Accordingly we answer the query of the defendant in the affirmative, to-wit, that a cotenant of seizin of *17an indefeasible estate in fee simple, which is broken at the.time that it is made, runs with the land, so that a subsequent grantee can maintain an action for damages for breach thereof against the original coven-antor.
IV. The only question upon which the plaintiff appealed to this court was as to the measure of damages to which she was entitled, and her contention is that she is entitled to recover the full value of the land at the time of the execution of the deed, whereas the defendant insists that the full measure of plaintiff’s damages is the amount of purchase money which she paid, with interest.
In Matheny v. Stewart, 108 Mo. 73, Judge Macfarlane, speaking for this court, said: “The rule of damages for breaches of warranty in the conveyance of land, in case of total failure of title, has ever been limited in this State to the purchase money paid, with interest thereon, and costs.” Citing Dickson v. Desire’s Admr., 23 Mo. 166; Hutchins v. Rountree, 77 Mo. 500; Lambert v. Estes, 99 Mo. 608. In Hazelett v. Woodruff, 150 Mo. 541, this court said: “The measure of damages upon breach of covenants of seizin and the right to convey is as a general rule, the purchase money, interest and costs. No case that we have seen has extended the rule beyond this.”
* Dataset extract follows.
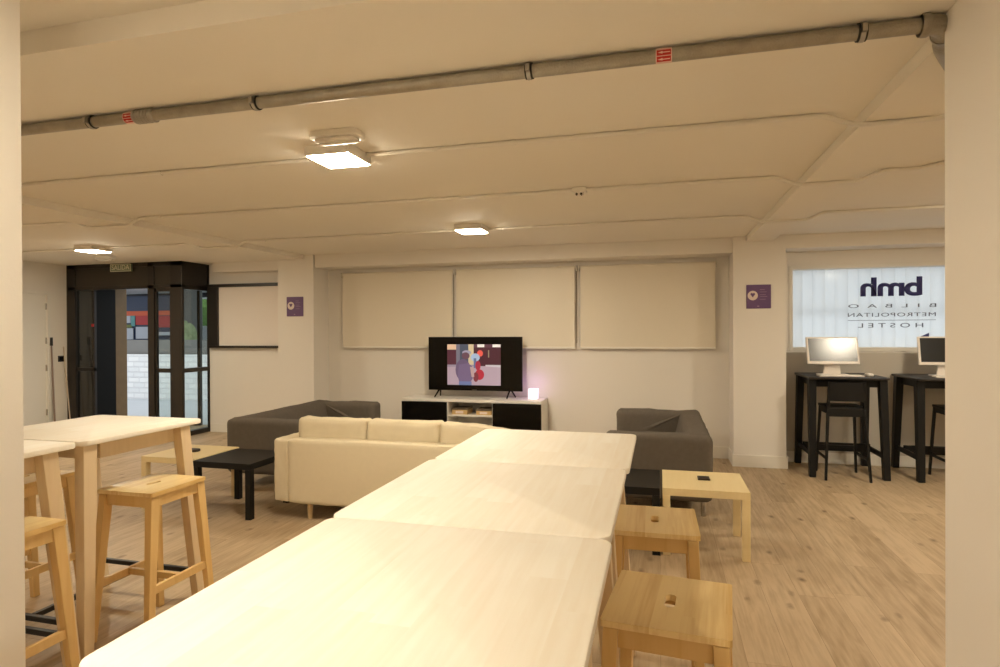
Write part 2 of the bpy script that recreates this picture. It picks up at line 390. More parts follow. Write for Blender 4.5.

Accepting this as the settled doctrine in this State and applying it to the facts in evidence, it appears' that the defendant in his deed to Henry conveyed the land in question for the consideration of one dollar and other lands. There was no proof whatever as to what other lands were referred to in this description, nor what their value was. The court gave plaintiff judgment for one dollar. Speaking to this point in Allen v. Kennedy, supra, Judge Black said: “The plaintiff concedes that the full measure of his damages *18is the amount he paid, with interest. For proof of damages he relies alone on the recital of three hundred and fifty dollars consideration paid by him in his deed from Patterson; and the question is whether this made out a prima facie case. As to the parties to a deed, the consideration clause is only in the nature of a receipt and is open to explanations and contradictions, not for the purpose of defeating the deed as a conveyance, but for the purpose of showing the true consideration. [Fontaine v. Boatmen’s Savings Institution, 57 Mo. 552; Wood v. Broadley, 76 Mo. 33.] Generally, however, the recital in the consideration clause is not evidence of the amount paid, or the value of the premises as to third persons.”
As there was no proof of the amount of the consideration paid by the plaintiff or by Henry to the defendant, we think the court correctly awarded nominal damages only and that plaintiff has no standing in court to complain of the verdict of one dollar in her favor, and accordingly the judgment is affirmed. Valliant, C.J., Fox and Lamm, JJ., concur; Burgess and Woodson, JJ., concur in separate opinion; Graves, J., not sitting.